WORK INSTRUCTIONS:
Please write out the complete listing that follows, exactly as it reads.

DATA SEGMENT:
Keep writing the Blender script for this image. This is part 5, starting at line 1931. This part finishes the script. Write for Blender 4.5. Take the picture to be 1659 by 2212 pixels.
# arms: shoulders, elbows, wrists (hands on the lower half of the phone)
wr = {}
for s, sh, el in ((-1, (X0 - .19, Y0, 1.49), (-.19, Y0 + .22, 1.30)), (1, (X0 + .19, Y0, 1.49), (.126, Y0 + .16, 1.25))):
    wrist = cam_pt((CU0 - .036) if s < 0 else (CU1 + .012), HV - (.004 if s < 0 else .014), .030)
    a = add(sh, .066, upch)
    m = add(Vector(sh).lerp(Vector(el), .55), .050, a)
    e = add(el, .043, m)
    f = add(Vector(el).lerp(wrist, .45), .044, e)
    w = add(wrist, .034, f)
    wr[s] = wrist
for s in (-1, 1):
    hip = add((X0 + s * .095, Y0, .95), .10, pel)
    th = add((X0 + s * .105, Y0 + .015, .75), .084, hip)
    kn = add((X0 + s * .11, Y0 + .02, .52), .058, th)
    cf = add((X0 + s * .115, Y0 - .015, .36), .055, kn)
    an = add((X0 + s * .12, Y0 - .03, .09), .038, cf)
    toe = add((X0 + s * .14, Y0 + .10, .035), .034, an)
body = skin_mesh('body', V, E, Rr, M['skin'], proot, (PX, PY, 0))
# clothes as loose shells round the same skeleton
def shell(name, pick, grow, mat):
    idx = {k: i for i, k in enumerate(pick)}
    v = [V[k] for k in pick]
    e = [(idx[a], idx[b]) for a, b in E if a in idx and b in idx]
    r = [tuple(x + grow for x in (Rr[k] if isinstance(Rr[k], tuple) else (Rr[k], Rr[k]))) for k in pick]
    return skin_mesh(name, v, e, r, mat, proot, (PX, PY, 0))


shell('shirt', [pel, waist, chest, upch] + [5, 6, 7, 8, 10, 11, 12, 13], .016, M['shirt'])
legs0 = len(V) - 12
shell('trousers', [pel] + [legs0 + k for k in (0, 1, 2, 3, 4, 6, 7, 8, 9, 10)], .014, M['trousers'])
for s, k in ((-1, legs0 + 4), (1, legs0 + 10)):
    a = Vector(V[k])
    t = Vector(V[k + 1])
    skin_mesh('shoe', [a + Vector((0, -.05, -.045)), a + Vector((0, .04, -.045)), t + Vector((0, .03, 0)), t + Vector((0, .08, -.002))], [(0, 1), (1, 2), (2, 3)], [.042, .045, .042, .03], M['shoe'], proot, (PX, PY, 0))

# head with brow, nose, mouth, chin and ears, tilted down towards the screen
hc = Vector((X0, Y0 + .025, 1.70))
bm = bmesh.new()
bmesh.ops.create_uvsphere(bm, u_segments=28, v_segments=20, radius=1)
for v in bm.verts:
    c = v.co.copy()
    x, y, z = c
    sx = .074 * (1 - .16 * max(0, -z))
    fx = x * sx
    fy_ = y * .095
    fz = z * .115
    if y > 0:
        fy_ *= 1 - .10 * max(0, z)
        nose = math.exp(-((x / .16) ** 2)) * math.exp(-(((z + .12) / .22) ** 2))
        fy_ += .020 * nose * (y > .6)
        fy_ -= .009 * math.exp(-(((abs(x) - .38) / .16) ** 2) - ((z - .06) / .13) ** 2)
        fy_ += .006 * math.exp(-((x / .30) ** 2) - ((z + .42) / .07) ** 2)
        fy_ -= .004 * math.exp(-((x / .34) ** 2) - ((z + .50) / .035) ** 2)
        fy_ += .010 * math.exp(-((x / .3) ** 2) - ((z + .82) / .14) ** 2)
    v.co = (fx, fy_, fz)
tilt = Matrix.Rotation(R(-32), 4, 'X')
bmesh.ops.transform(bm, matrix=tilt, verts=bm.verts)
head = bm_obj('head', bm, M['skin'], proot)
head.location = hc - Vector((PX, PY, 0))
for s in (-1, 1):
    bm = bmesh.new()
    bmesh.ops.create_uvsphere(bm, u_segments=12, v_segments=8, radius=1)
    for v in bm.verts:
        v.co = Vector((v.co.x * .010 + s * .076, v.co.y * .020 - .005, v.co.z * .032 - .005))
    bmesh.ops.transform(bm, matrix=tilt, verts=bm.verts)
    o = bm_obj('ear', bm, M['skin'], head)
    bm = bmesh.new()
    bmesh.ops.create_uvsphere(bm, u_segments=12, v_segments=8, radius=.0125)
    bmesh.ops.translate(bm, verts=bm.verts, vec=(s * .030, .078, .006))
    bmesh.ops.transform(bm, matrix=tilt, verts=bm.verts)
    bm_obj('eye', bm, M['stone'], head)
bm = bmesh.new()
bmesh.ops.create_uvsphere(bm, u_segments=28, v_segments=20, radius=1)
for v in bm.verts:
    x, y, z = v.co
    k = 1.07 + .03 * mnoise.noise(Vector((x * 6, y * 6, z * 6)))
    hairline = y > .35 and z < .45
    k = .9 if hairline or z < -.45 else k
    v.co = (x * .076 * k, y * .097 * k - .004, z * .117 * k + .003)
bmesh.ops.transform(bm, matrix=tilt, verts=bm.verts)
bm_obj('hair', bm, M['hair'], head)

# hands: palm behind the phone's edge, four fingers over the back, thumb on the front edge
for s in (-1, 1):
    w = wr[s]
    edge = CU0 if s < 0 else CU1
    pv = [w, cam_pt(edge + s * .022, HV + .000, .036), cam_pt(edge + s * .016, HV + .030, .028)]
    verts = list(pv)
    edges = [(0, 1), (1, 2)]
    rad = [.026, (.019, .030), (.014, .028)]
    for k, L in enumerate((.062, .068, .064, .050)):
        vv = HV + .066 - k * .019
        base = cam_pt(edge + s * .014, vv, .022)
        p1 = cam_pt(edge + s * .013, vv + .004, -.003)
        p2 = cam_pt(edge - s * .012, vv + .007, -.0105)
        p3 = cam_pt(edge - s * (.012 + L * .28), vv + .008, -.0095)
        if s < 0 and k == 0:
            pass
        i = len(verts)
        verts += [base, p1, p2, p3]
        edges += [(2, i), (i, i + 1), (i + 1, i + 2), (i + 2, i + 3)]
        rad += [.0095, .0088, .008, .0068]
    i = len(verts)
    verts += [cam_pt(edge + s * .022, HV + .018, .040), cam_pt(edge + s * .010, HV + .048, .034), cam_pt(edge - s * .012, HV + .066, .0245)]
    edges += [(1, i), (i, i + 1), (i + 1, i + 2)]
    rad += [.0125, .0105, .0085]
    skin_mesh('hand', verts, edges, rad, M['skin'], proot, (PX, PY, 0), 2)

RESULT OF THIS EXERCISE:
Keep writing the Blender script for this image. This is part 5, starting at line 1931. This part finishes the script. Write for Blender 4.5. Take the picture to be 1659 by 2212 pixels.
# arms: shoulders, elbows, wrists (hands on the lower half of the phone)
wr = {}
for s, sh, el in ((-1, (X0 - .19, Y0, 1.49), (-.19, Y0 + .22, 1.30)), (1, (X0 + .19, Y0, 1.49), (.126, Y0 + .16, 1.25))):
    wrist = cam_pt((CU0 - .036) if s < 0 else (CU1 + .012), HV - (.004 if s < 0 else .014), .030)
    a = add(sh, .066, upch)
    m = add(Vector(sh).lerp(Vector(el), .55), .050, a)
    e = add(el, .043, m)
    f = add(Vector(el).lerp(wrist, .45), .044, e)
    w = add(wrist, .034, f)
    wr[s] = wrist
for s in (-1, 1):
    hip = add((X0 + s * .095, Y0, .95), .10, pel)
    th = add((X0 + s * .105, Y0 + .015, .75), .084, hip)
    kn = add((X0 + s * .11, Y0 + .02, .52), .058, th)
    cf = add((X0 + s * .115, Y0 - .015, .36), .055, kn)
    an = add((X0 + s * .12, Y0 - .03, .09), .038, cf)
    toe = add((X0 + s * .14, Y0 + .10, .035), .034, an)
body = skin_mesh('body', V, E, Rr, M['skin'], proot, (PX, PY, 0))
# clothes as loose shells round the same skeleton
def shell(name, pick, grow, mat):
    idx = {k: i for i, k in enumerate(pick)}
    v = [V[k] for k in pick]
    e = [(idx[a], idx[b]) for a, b in E if a in idx and b in idx]
    r = [tuple(x + grow for x in (Rr[k] if isinstance(Rr[k], tuple) else (Rr[k], Rr[k]))) for k in pick]
    return skin_mesh(name, v, e, r, mat, proot, (PX, PY, 0))


shell('shirt', [pel, waist, chest, upch] + [5, 6, 7, 8, 10, 11, 12, 13], .016, M['shirt'])
legs0 = len(V) - 12
shell('trousers', [pel] + [legs0 + k for k in (0, 1, 2, 3, 4, 6, 7, 8, 9, 10)], .014, M['trousers'])
for s, k in ((-1, legs0 + 4), (1, legs0 + 10)):
    a = Vector(V[k])
    t = Vector(V[k + 1])
    skin_mesh('shoe', [a + Vector((0, -.05, -.045)), a + Vector((0, .04, -.045)), t + Vector((0, .03, 0)), t + Vector((0, .08, -.002))], [(0, 1), (1, 2), (2, 3)], [.042, .045, .042, .03], M['shoe'], proot, (PX, PY, 0))

# head with brow, nose, mouth, chin and ears, tilted down towards the screen
hc = Vector((X0, Y0 + .025, 1.70))
bm = bmesh.new()
bmesh.ops.create_uvsphere(bm, u_segments=28, v_segments=20, radius=1)
for v in bm.verts:
    c = v.co.copy()
    x, y, z = c
    sx = .074 * (1 - .16 * max(0, -z))
    fx = x * sx
    fy_ = y * .095
    fz = z * .115
    if y > 0:
        fy_ *= 1 - .10 * max(0, z)
        nose = math.exp(-((x / .16) ** 2)) * math.exp(-(((z + .12) / .22) ** 2))
        fy_ += .020 * nose * (y > .6)
        fy_ -= .009 * math.exp(-(((abs(x) - .38) / .16) ** 2) - ((z - .06) / .13) ** 2)
        fy_ += .006 * math.exp(-((x / .30) ** 2) - ((z + .42) / .07) ** 2)
        fy_ -= .004 * math.exp(-((x / .34) ** 2) - ((z + .50) / .035) ** 2)
        fy_ += .010 * math.exp(-((x / .3) ** 2) - ((z + .82) / .14) ** 2)
    v.co = (fx, fy_, fz)
tilt = Matrix.Rotation(R(-32), 4, 'X')
bmesh.ops.transform(bm, matrix=tilt, verts=bm.verts)
head = bm_obj('head', bm, M['skin'], proot)
head.location = hc - Vector((PX, PY, 0))
for s in (-1, 1):
    bm = bmesh.new()
    bmesh.ops.create_uvsphere(bm, u_segments=12, v_segments=8, radius=1)
    for v in bm.verts:
        v.co = Vector((v.co.x * .010 + s * .076, v.co.y * .020 - .005, v.co.z * .032 - .005))
    bmesh.ops.transform(bm, matrix=tilt, verts=bm.verts)
    o = bm_obj('ear', bm, M['skin'], head)
    bm = bmesh.new()
    bmesh.ops.create_uvsphere(bm, u_segments=12, v_segments=8, radius=.0125)
    bmesh.ops.translate(bm, verts=bm.verts, vec=(s * .030, .078, .006))
    bmesh.ops.transform(bm, matrix=tilt, verts=bm.verts)
    bm_obj('eye', bm, M['stone'], head)
bm = bmesh.new()
bmesh.ops.create_uvsphere(bm, u_segments=28, v_segments=20, radius=1)
for v in bm.verts:
    x, y, z = v.co
    k = 1.07 + .03 * mnoise.noise(Vector((x * 6, y * 6, z * 6)))
    hairline = y > .35 and z < .45
    k = .9 if hairline or z < -.45 else k
    v.co = (x * .076 * k, y * .097 * k - .004, z * .117 * k + .003)
bmesh.ops.transform(bm, matrix=tilt, verts=bm.verts)
bm_obj('hair', bm, M['hair'], head)

# hands: palm behind the phone's edge, four fingers over the back, thumb on the front edge
for s in (-1, 1):
    w = wr[s]
    edge = CU0 if s < 0 else CU1
    pv = [w, cam_pt(edge + s * .022, HV + .000, .036), cam_pt(edge + s * .016, HV + .030, .028)]
    verts = list(pv)
    edges = [(0, 1), (1, 2)]
    rad = [.026, (.019, .030), (.014, .028)]
    for k, L in enumerate((.062, .068, .064, .050)):
        vv = HV + .066 - k * .019
        base = cam_pt(edge + s * .014, vv, .022)
        p1 = cam_pt(edge + s * .013, vv + .004, -.003)
        p2 = cam_pt(edge - s * .012, vv + .007, -.0105)
        p3 = cam_pt(edge - s * (.012 + L * .28), vv + .008, -.0095)
        if s < 0 and k == 0:
            pass
        i = len(verts)
        verts += [base, p1, p2, p3]
        edges += [(2, i), (i, i + 1), (i + 1, i + 2), (i + 2, i + 3)]
        rad += [.0095, .0088, .008, .0068]
    i = len(verts)
    verts += [cam_pt(edge + s * .022, HV + .018, .040), cam_pt(edge + s * .010, HV + .048, .034), cam_pt(edge - s * .012, HV + .066, .0245)]
    edges += [(1, i), (i, i + 1), (i + 1, i + 2)]
    rad += [.0125, .0105, .0085]
    skin_mesh('hand', verts, edges, rad, M['skin'], proot, (PX, PY, 0), 2)